O: It's also fun to listen to old albums on different stereos.

JH: I do the same thing. If I hear something in the car, there's a different frequency that's kind of highlighted by whatever system you're listening on. There are things that I've put on my albums that I had forgotten about, where I go, "Oh, yeah, there's that!" They're subliminally there when you listen to it, though not completely inaudible. But these things are always different. The state of your mind as a listener that day can be really different. You tune into things that you might have ignored before.

O: You've worked with players as varied as Mick Taylor, Richard Thompson, and Ornette Coleman. Do you sometimes find it hard to tell the musicians what to do?

JH: It depends. When I made this new record, we were tracking live, and I'm all about liberating everybody. To me, it's all about being a great casting director and getting great people in a room. I'm not Prince. I wouldn't tell the bass player what notes to play, as I'm sure he frequently does, because that's the kind of musical mind he is.
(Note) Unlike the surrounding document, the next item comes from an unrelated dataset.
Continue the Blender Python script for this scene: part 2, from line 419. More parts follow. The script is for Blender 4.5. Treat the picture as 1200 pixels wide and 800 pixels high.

I do demos of the songs at home alone, and I know what that is. I have no interest in going in there and trying to recreate that in higher fidelity. Nothing makes me happier than to go in and completely forget about the roadmap that is the demo and have it turn into something else. It can always be different. Get these people in a room on this particular day. What will it become? I have no interest in trying to overly drive the proceedings. To me, it's like jumping into the ocean. There's a current already in play, and you learn to surf, swim on top, or get pulled under, but you're not going to control it. So when I'm in a room with Marc Ribot, and Brian Blade, and Me'Shell NdegéOcello, and Abe [Laboriel Jr.] and Dave [Pilch], what will happen? I can't wait to find out.